**Requirement**.
Copy out all lines with the word "pixels" in them.

**Given information**.
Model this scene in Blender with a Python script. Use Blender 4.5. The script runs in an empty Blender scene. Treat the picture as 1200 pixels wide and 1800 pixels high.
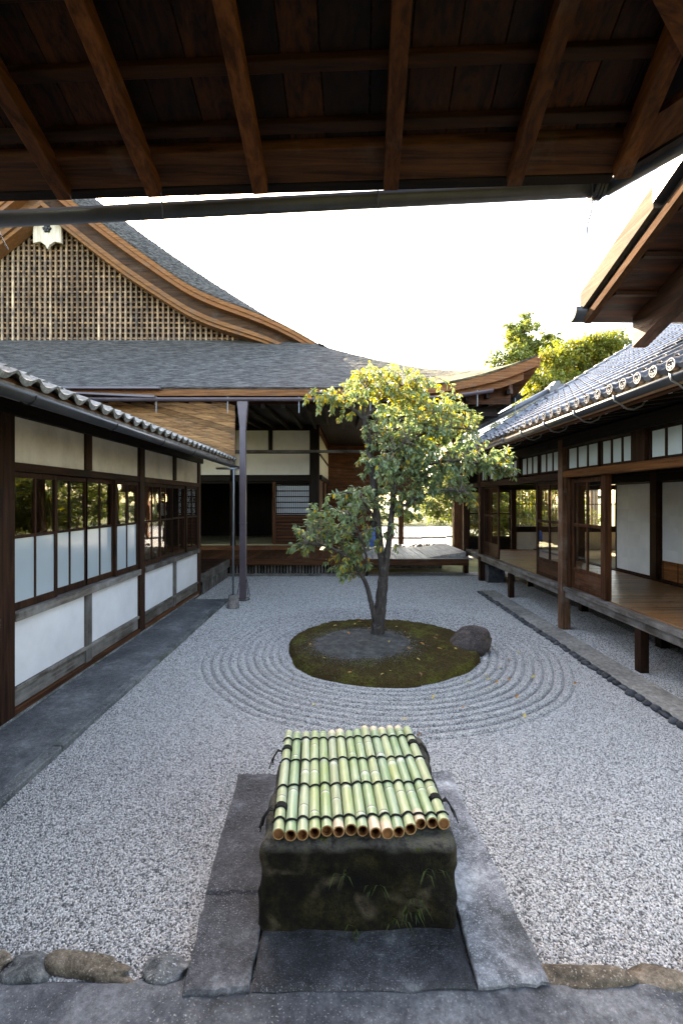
import bpy, math, random
import numpy as np
from mathutils import Vector, Matrix
R = math.radians
rnd = random.Random(7)
SC = bpy.context.scene
COL = SC.collection

# ------------------------------------------------------------------ camera, sky, sun, exposure
F_PX = 800.0                      # focal length in pixels of the 1200 x 1800 photograph
cam_d = bpy.data.cameras.new('camera')
cam = bpy.data.objects.new('camera', cam_d); COL.objects.link(cam)
cam_d.sensor_fit = 'VERTICAL'
cam_d.sensor_height = 36.0
cam_d.lens = 36.0 * F_PX / 1800.0
cam_d.clip_start = 0.05; cam_d.clip_end = 1000
CAM_Z = 2.0
cam.location = (0, 0, CAM_Z)
cam.rotation_euler = (R(90), 0, 0)
cam_d.shift_x = 3.0 / 1800; cam_d.shift_y = -22.0 / 1800
SC.camera = cam

SUN_AZ, SUN_EL = 24.2, 30.8       # degrees left of +Y, degrees up
sv = Vector((-math.sin(R(SUN_AZ)) * math.cos(R(SUN_EL)), math.cos(R(SUN_AZ)) * math.cos(R(SUN_EL)), math.sin(R(SUN_EL))))
world = bpy.data.worlds.new('World'); SC.world = world; world.use_nodes = True
wn = world.node_tree.nodes; wl = world.node_tree.links
sky = wn.new('ShaderNodeTexSky'); sky.sky_type = 'NISHITA'; sky.sun_disc = False
sky.sun_elevation = R(SUN_EL); sky.sun_rotation = R(-SUN_AZ)
sky.altitude = 50; sky.air_density = 1.0; sky.dust_density = 1.5; sky.ozone_density = 1.0
wn['Background'].inputs['Strength'].default_value = 0.14
wl.new(sky.outputs[0], wn['Background'].inputs['Color'])
sl = bpy.data.lights.new('sun', 'SUN'); so = bpy.data.objects.new('sun', sl); COL.objects.link(so)
sl.energy = 4.0; sl.angle = R(0.53); sl.color = (1.0, 0.93, 0.82)
so.rotation_euler = (-sv).to_track_quat('-Z', 'Y').to_euler(); so.location = (0, 0, 30)
SC.view_settings.view_transform = 'Standard'; SC.view_settings.look = 'None'
SC.view_settings.exposure = 3.7; SC.view_settings.gamma = 1.0
SC.view_settings.use_white_balance = True; SC.view_settings.white_balance_temperature = 8700; SC.view_settings.white_balance_tint = 12
SC.render.engine = 'CYCLES'
SC.cycles.max_bounces = 8; SC.cycles.diffuse_bounces = 4; SC.cycles.glossy_bounces = 3
SC.cycles.transparent_max_bounces = 12; SC.cycles.use_denoising = True
SC.cycles.caustics_reflective = False; SC.cycles.caustics_refractive = False

# ------------------------------------------------------------------ materials
class NT:
    """small helper round a material's node tree"""
    def __init__(s, name):
        s.m = bpy.data.materials.new(name); s.m.use_nodes = True
        s.t = s.m.node_tree; s.n = s.t.nodes; s.bsdf = s.n['Principled BSDF']; s.out = s.n['Material Output']
    def add(s, t, **kw):
        nd = s.n.new(t)
        for k, v in kw.items(): setattr(nd, k, v)
        return nd
    def link(s, a, b): s.t.links.new(a, b)
    def noise(s, vec, scale, detail=4, rough=0.6, dist=0.0):
        nd = s.add('ShaderNodeTexNoise'); nd.inputs['Scale'].default_value = scale
        nd.inputs['Detail'].default_value = detail; nd.inputs['Roughness'].default_value = rough
        nd.inputs['Distortion'].default_value = dist
        if vec is not None: s.link(vec, nd.inputs['Vector'])
        return nd.outputs['Fac']
    def voro(s, vec, scale, feature='F1', out='Distance'):
        nd = s.add('ShaderNodeTexVoronoi', feature=feature); nd.inputs['Scale'].default_value = scale
        s.link(vec, nd.inputs['Vector']); return nd.outputs[out]
    def ramp(s, fac, stops, interp='LINEAR'):
        nd = s.add('ShaderNodeValToRGB'); cr = nd.color_ramp; cr.interpolation = interp
        while len(cr.elements) < len(stops): cr.elements.new(0.5)
        for e, (p, c) in zip(cr.elements, stops):
            e.position = p; e.color = (c, c, c, 1) if isinstance(c, (int, float)) else (*c, 1)
        s.link(fac, nd.inputs[0]); return nd.outputs['Color']
    def mix(s, fac, a, b, blend='MIX'):
        nd = s.add('ShaderNodeMix', data_type='RGBA', blend_type=blend)
        for sock, v in ((nd.inputs[0], fac), (nd.inputs[6], a), (nd.inputs[7], b)):
            if hasattr(v, 'is_linked') or hasattr(v, 'links'): s.link(v, sock)
            elif isinstance(v, (int, float)): sock.default_value = v if sock == nd.inputs[0] else (v, v, v, 1)
            else: sock.default_value = (*v, 1)
        return nd.outputs[2]
    def math(s, op, a, b=None):
        nd = s.add('ShaderNodeMath', operation=op)
        for i, v in enumerate((a, b)):
            if v is None: continue
            if isinstance(v, (int, float)): nd.inputs[i].default_value = v
            else: s.link(v, nd.inputs[i])
        return nd.outputs[0]
    def coords(s, stretch=(1, 1, 1), jitter=True):
        tc = s.add('ShaderNodeTexCoord'); v = tc.outputs['Object']
        if jitter:
            oi = s.add('ShaderNodeObjectInfo'); cmb = s.add('ShaderNodeCombineXYZ')
            m1 = s.math('MULTIPLY', oi.outputs['Random'], 37.0); m2 = s.math('MULTIPLY', oi.outputs['Random'], 91.0)
            s.link(m1, cmb.inputs[0]); s.link(m2, cmb.inputs[1]); s.link(m1, cmb.inputs[2])
            ad = s.add('ShaderNodeVectorMath', operation='ADD'); s.link(v, ad.inputs[0]); s.link(cmb.outputs[0], ad.inputs[1]); v = ad.outputs[0]
        mp = s.add('ShaderNodeMapping'); mp.inputs['Scale'].default_value = stretch; s.link(v, mp.inputs[0])
        return mp.outputs[0]
    def rand(s): return s.add('ShaderNodeObjectInfo').outputs['Random']
    def bump(s, h, strength=0.3, dist=0.01):
        b = s.add('ShaderNodeBump'); b.inputs['Strength'].default_value = strength; b.inputs['Distance'].default_value = dist
        s.link(h, b.inputs['Height']); s.link(b.outputs[0], s.bsdf.inputs['Normal'])
    def col(s, c):
        if isinstance(c, tuple): s.bsdf.inputs['Base Color'].default_value = (*c, 1)
        else: s.link(c, s.bsdf.inputs['Base Color'])
    def rough(s, r):
        if isinstance(r, (int, float)): s.bsdf.inputs['Roughness'].default_value = r
        else: s.link(r, s.bsdf.inputs['Roughness'])
    def spec(s, v): s.bsdf.inputs['Specular IOR Level'].default_value = v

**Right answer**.
Model this scene in Blender with a Python script. Use Blender 4.5. The script runs in an empty Blender scene. Treat the picture as 1200 pixels wide and 1800 pixels high.
F_PX = 800.0                      # focal length in pixels of the 1200 x 1800 photograph